Miles Ladin's blog

Tuesday, October 9, 2007

Service Entrance Series








the SERVICE ENTRANCE series

In 2001, I photographed the service entrances of some of New York City’s most elite residential apartment buildings. The maids, movers, deliverymen, and other workers who service these residences use these entrances. Focusing primarily on buildings located in the city’s Upper East Side, I limited the scope to include two of the wealthiest postal codes in the country, 10021 & 10022. My initial interest in the service entrances was due to my childhood memories of playing in and often trespassing through the service entrances surrounding my family’s apartment on Beekman Place, in New York City.

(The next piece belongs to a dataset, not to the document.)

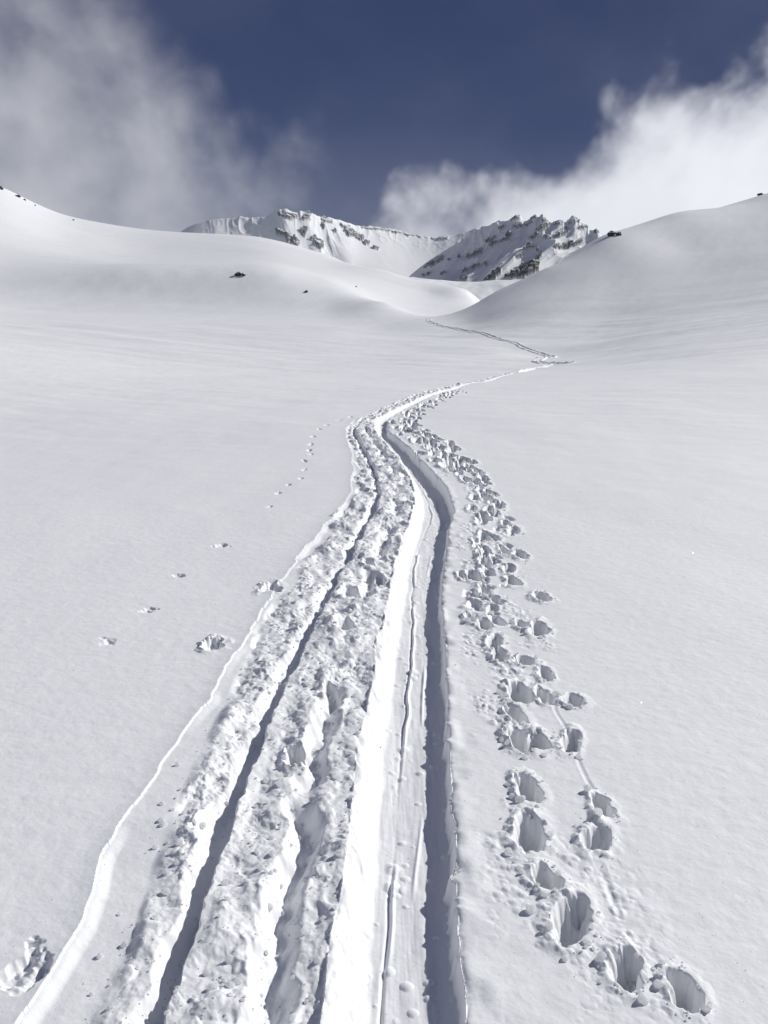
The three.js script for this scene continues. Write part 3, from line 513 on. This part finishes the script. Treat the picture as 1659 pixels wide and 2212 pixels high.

As I started to photograph these entrances and spaces, I became interested in both the formal and associative qualities of the architecture. Visually the spaces include doorways, fencing, barbed wire, signage, and security devices. Psychologically the entrances triggered in my mind the sense of the forbidden, the other (i.e. blue collar), and the hidden. Intellectually I was interested by the semiotics built into the architecture (consciously or not) of these spaces that are particular to New York City. The architecture subjugates class distinctions in a variety of ways including through the design, industrial materials, and lighting. Although these entrances do indeed have a utilitarian purpose they sharply contrast the esthetics found both in the lobbies and the canopied doorways from which that the tenants enter and exit.

These entrances, like the maids and workmen who use them, are kept hidden, downtrodden and at a distance, thereby not intruding on the idyll of affluence. These are entrances that most people (including the buildings' residences) don't really notice, much like the individuals that use them. They are invisible yet they are intrinsic to the structure.